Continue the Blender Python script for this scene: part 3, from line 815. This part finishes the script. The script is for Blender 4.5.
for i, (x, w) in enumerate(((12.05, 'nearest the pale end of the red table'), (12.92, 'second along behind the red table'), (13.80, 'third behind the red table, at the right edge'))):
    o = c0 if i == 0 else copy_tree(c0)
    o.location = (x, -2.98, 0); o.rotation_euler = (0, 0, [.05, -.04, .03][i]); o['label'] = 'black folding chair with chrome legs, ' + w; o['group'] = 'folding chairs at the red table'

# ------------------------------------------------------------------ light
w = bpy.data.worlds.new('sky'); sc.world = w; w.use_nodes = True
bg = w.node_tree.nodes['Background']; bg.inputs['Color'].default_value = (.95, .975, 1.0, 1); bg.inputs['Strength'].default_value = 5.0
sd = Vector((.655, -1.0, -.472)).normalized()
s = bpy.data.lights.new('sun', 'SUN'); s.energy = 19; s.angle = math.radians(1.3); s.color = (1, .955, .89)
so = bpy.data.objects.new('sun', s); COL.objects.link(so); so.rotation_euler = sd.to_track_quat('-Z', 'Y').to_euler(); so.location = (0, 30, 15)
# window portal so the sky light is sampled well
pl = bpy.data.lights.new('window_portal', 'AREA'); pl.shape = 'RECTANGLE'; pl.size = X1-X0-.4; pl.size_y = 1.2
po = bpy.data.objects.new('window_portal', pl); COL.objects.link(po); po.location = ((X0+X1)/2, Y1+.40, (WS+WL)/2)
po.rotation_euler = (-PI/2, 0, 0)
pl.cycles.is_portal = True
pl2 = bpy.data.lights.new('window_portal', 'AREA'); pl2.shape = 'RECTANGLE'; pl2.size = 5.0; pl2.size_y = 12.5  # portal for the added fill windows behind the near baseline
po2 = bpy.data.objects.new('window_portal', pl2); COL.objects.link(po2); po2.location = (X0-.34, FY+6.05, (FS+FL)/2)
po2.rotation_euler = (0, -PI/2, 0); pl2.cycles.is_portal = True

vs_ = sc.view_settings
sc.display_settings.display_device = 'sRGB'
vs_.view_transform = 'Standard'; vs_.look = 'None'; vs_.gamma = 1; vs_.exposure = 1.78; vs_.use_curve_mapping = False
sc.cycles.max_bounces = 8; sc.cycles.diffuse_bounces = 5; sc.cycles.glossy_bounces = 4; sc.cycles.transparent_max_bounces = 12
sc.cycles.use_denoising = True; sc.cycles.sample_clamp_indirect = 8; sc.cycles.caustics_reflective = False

+ + +

- [REQUIRED TASK] Transcribe the data. Leave every line exactly as it is.

- [WORKED ANSWER]
Continue the Blender Python script for this scene: part 3, from line 815. This part finishes the script. The script is for Blender 4.5.
for i, (x, w) in enumerate(((12.05, 'nearest the pale end of the red table'), (12.92, 'second along behind the red table'), (13.80, 'third behind the red table, at the right edge'))):
    o = c0 if i == 0 else copy_tree(c0)
    o.location = (x, -2.98, 0); o.rotation_euler = (0, 0, [.05, -.04, .03][i]); o['label'] = 'black folding chair with chrome legs, ' + w; o['group'] = 'folding chairs at the red table'

# ------------------------------------------------------------------ light
w = bpy.data.worlds.new('sky'); sc.world = w; w.use_nodes = True
bg = w.node_tree.nodes['Background']; bg.inputs['Color'].default_value = (.95, .975, 1.0, 1); bg.inputs['Strength'].default_value = 5.0
sd = Vector((.655, -1.0, -.472)).normalized()
s = bpy.data.lights.new('sun', 'SUN'); s.energy = 19; s.angle = math.radians(1.3); s.color = (1, .955, .89)
so = bpy.data.objects.new('sun', s); COL.objects.link(so); so.rotation_euler = sd.to_track_quat('-Z', 'Y').to_euler(); so.location = (0, 30, 15)
# window portal so the sky light is sampled well
pl = bpy.data.lights.new('window_portal', 'AREA'); pl.shape = 'RECTANGLE'; pl.size = X1-X0-.4; pl.size_y = 1.2
po = bpy.data.objects.new('window_portal', pl); COL.objects.link(po); po.location = ((X0+X1)/2, Y1+.40, (WS+WL)/2)
po.rotation_euler = (-PI/2, 0, 0)
pl.cycles.is_portal = True
pl2 = bpy.data.lights.new('window_portal', 'AREA'); pl2.shape = 'RECTANGLE'; pl2.size = 5.0; pl2.size_y = 12.5  # portal for the added fill windows behind the near baseline
po2 = bpy.data.objects.new('window_portal', pl2); COL.objects.link(po2); po2.location = (X0-.34, FY+6.05, (FS+FL)/2)
po2.rotation_euler = (0, -PI/2, 0); pl2.cycles.is_portal = True

vs_ = sc.view_settings
sc.display_settings.display_device = 'sRGB'
vs_.view_transform = 'Standard'; vs_.look = 'None'; vs_.gamma = 1; vs_.exposure = 1.78; vs_.use_curve_mapping = False
sc.cycles.max_bounces = 8; sc.cycles.diffuse_bounces = 5; sc.cycles.glossy_bounces = 4; sc.cycles.transparent_max_bounces = 12
sc.cycles.use_denoising = True; sc.cycles.sample_clamp_indirect = 8; sc.cycles.caustics_reflective = False